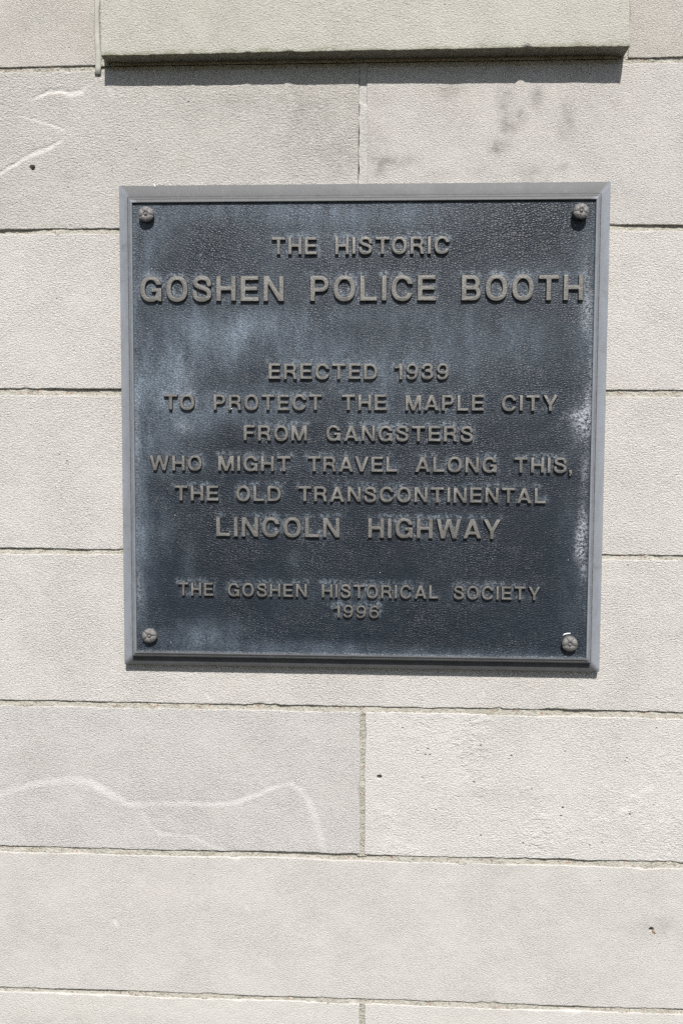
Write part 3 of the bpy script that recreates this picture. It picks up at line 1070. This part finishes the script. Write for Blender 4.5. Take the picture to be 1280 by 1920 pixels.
# --- rosette-headed fixings
def rosette(px, py, h, r, turn, tilt):
    x, z = P(px, py, -H_PL - h)
    base = (x, -H_PL + .001, z)
    bm = bmesh.new()
    nt = 60
    prof = [0.0, .12, .2, .24, .28, .34, .42, .52, .62, .72, .80, .87, .92, .96, .99, 1.0]
    rings = []
    for rr in prof:
        ring = []
        for k in range(nt):
            a_ = k / nt * 2 * math.pi
            pet = abs(math.sin(2.5 * (a_ + turn)))                 # six petals
            groove = math.exp(-(pet / .22) ** 2)
            hh = h - .0026 * rr ** 3.2
            if rr > .26:
                hh -= .0007 * groove * min(1, (rr - .26) / .2)
                hh += .0007 * math.sin(math.pi * min(1, (rr - .26) / .74)) * pet
            if .2 <= rr <= .3:
                hh -= .0013
            rad = r * rr * (1 - .025 * groove * (rr > .8))
            ring.append(bm.verts.new((rad * math.cos(a_), -hh - .001, rad * math.sin(a_))))
        rings.append(ring)
    for hh, k_ in ((h * .55, 1.0), (h * .3, .97), (0.0, .96)):
        rings.append([bm.verts.new((r * k_ * math.cos(k / nt * 2 * math.pi), -hh, r * k_ * math.sin(k / nt * 2 * math.pi))) for k in range(nt)])
    for a_, b_ in zip(rings[:-1], rings[1:]):
        for k in range(nt):
            bm.faces.new((a_[k], a_[(k + 1) % nt], b_[(k + 1) % nt], b_[k]))
    bmesh.ops.remove_doubles(bm, verts=bm.verts[:], dist=1e-6)
    o = link('rosette_screw', mesh_bm('rosette_screw', bm, True), M['rosette'], plaque, base)
    o.rotation_euler = tilt
    bm = bmesh.new()
    bmesh.ops.create_uvsphere(bm, u_segments=20, v_segments=12, radius=.0021)
    bmesh.ops.scale(bm, verts=bm.verts[:], vec=(1, .7, 1))
    s = bpy.data.objects.new('centre_boss', mesh_bm('centre_boss', bm, True))
    COL.objects.link(s)
    s.data.materials.append(M['rosette'])
    s.parent = o
    s.location = (0, -h - .0004, 0)
    return o


rosette(272, 400.5, .0108, .0095, .2, (0, 0, .06))
rosette(1089, 395.5, .0142, .0094, .5, (-.05, 0, .03))
rosette(278.5, 1193, .0092, .0094, .0, (.0, 0, .08))
rosette(1069, 1208, .0098, .0098, .35, (.06, 0, -.06))

# white flecks of paint on the casting
pts = [P(a_, b_, -H_PL - .0006) for a_, b_ in ((1054, 1191.5), (1058, 1189), (1063, 1188), (1069, 1187.5))]
link('paint_fleck', mesh_bm('paint_fleck', tube_mesh(pts, [.0003, .0008, .0008, .0005], .6, 8, -H_PL - .0004), True), M['white'], plaque)
pts = [P(a_, b_, -H_FL0 - .001) for a_, b_ in ((289, 345), (290, 348), (291, 351))]
link('paint_fleck', mesh_bm('paint_fleck', tube_mesh(pts, [.0004, .0007, .0009], .5, 8, -H_FL0 - .0006), True), M['white'], plaque)
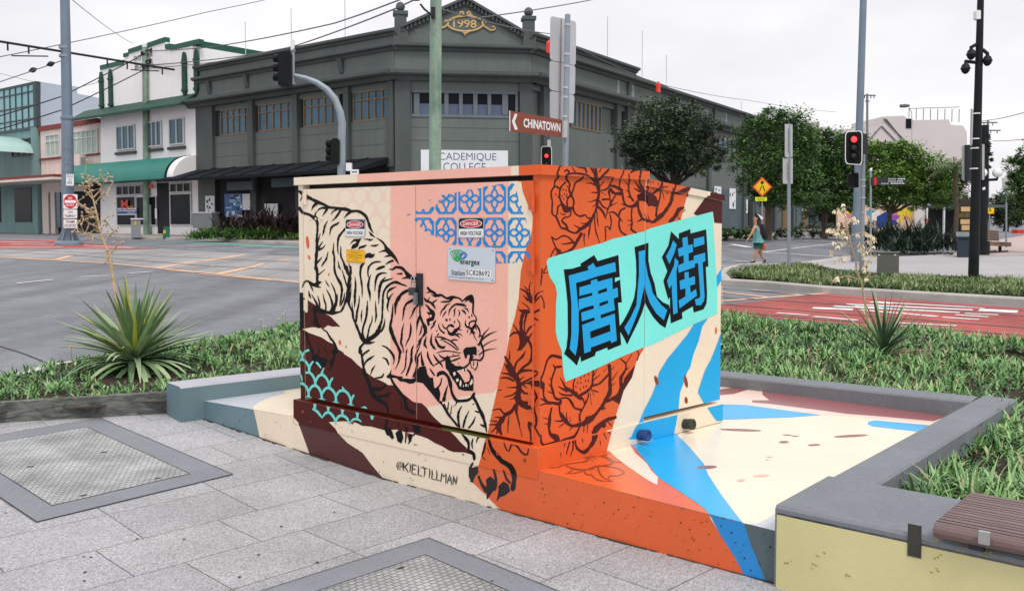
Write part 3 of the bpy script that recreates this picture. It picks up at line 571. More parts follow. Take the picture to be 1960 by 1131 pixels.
for q in ('900 285 950 340 920 450 850 605 805 500 870 380', '925 515 975 570 970 600 945 700 958 1131 962 1260 905 1285 885 985 885 880 850 940 820 830 870 720 915 620',
          '1025 255 1095 235 1105 350 1165 335 1170 440 1110 460 1110 565 1195 545 1195 645 975 720 970 620 1045 590 1045 485 980 505 965 400 1035 370', '1180 265 1320 230 1325 335 1180 380',
          '1180 495 1335 450 1340 565 1300 580 1328 1040 1318 1100 1280 1160 1212 1160 1198 1080 1262 1060 1270 1020 1240 590 1190 600', '1055 720 1110 705 1115 795 1195 765 1200 875 1130 895 1140 990 1210 940 1225 1030 1100 1120 990 1203 978 1096 1070 1040 1070 930 1000 950 990 830 1060 805'):
    LP([(R3, q)], 'sky', 4)
A.tile(*R1)
A.S('495 120 20,400 130 30,370 190 26,350 250 28,370 285 40,320 350 26,310 420 24,350 440 35,400 470 30|310 430 28,265 500 26,265 580 24,280 650 24,275 740 24,280 830 26,330 860 28,350 820 25,360 720 25,400 690 18|455 215 20,490 190 30,520 215 25,520 245 25|520 245 30,480 280 40,490 340 40,530 390 28,520 480 25,550 555 40,510 590 25,490 660 22,500 720 22|520 250 25,600 240 22,700 250 30,780 270 35,860 330 35,900 380 40|'
    '470 370 25,410 430 28,385 500 24,385 580 26,410 660 28,460 740 70,520 750 60,565 740 40|430 720 25,470 790 50,540 770 30|730 285 25,690 330 30,610 380 28,590 450 24,565 520 24,560 570 28,590 640 26,580 740 26,610 820 26,680 860 28,760 840 24,780 880 24,830 890 28|550 780 22,530 860 22,450 880 25,420 930 25,480 990 28,500 1040 28|'
    '330 860 28,370 950 26,410 1030 30,480 1040 45,530 1080 30,620 1100 30,680 1050 50,760 1000 55,830 930 50,880 830 30,920 730 30,930 640 45,950 540 45,940 440 55,910 340 65,905 240 60|460 835 20,410 830 14,395 805 8|610 130 30,680 150 32,750 170 28,775 235 22|560 150 8,610 225 18|805 120 10,850 190 25,890 240 40|845 125 8,880 190 20|910 120 20,905 230 40|1005 130 14,960 220 20|'
    '1120 130 35,1080 200 28,1020 260 35,950 340 30|1000 290 25,1080 300 22,1170 300 10|1160 305 20,1110 400 20,1060 470 25,970 490 18|1030 355 10,970 420 18|770 390 10,830 380 20,890 410 25|840 515 10,930 520 22|790 655 8,870 640 16,930 610 25|860 730 8,930 670 20|690 960 10,760 965 22,820 930 25|590 985 8,650 1020 18,700 1030 20|'
    '1110 420 35,1180 430 40,1290 490 40|1110 470 60,1180 530 40,1290 530 50|1090 500 30,1110 580 20,1110 620 20|980 510 10,1050 550 10|1000 620 28,1110 620 25,1110 700 25,1080 750 22,1060 850 14|960 640 30,1010 720 30,1090 760 20|950 730 40,1010 800 35,1055 900 10|1190 560 20,1130 660 28,1120 720 20|1220 660 8,1140 700 20|'
    '1290 540 30,1310 640 26,1340 700 35,1420 720 45,1490 690 60,1510 640 40|1270 680 10,1330 700 25|1330 740 25,1260 780 30,1240 850 22|1090 810 14,1160 800 28,1230 860 35,1290 940 8|1110 830 14,1125 900 20,1130 960 18,1110 1060 18|1115 1060 14,1080 1010 22,1040 1010 16,1050 1131 16|890 840 18,890 950 18,915 1131 14|920 780 14,930 920 18,945 1020 6|830 960 20,805 1131 20|1250 900 25,1240 980 24,1270 1080 26,1340 1131 30|'
    '1325 140 20,1300 240 20,1260 330 20,1250 450 22,1290 500 20|1410 230 25,1480 190 35,1570 180 35,1610 155 20|1560 200 25,1545 290 25,1540 380 25,1590 460 40|1385 250 18,1390 350 22,1380 450 22,1400 560 25,1450 640 30|1330 360 8,1380 420 18|1340 480 8,1380 510 18|1360 575 10,1410 590 22|1460 350 6,1530 440 22|1460 465 8,1550 500 25|'
    '1510 660 22,1520 780 22,1560 870 25,1600 910 30,1659 940 26|1600 900 20,1500 940 8|1430 730 22,1420 850 22,1430 960 25,1420 1050 28,1500 1105 25|1355 910 8,1420 930 20|1370 1000 8,1420 970 18|1400 1060 8,1430 1010 18|1610 830 6,1640 920 16', V, 1)
A.P('1540 430 1600 470 1659 490 1659 690 1620 640 1540 640 1500 560 1560 530', V, 1)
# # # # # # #
REQUIRED WORK: Make a list of all lines in the data that contain "picks".

WORKED SOLUTION:
Write part 3 of the bpy script that recreates this picture. It picks up at line 1070. This part finishes the script. Write for Blender 4.5. Take the picture to be 1280 by 1920 pixels.
Write part 3 of the bpy script that recreates this picture. It picks up at line 571. More parts follow. Take the picture to be 1960 by 1131 pixels.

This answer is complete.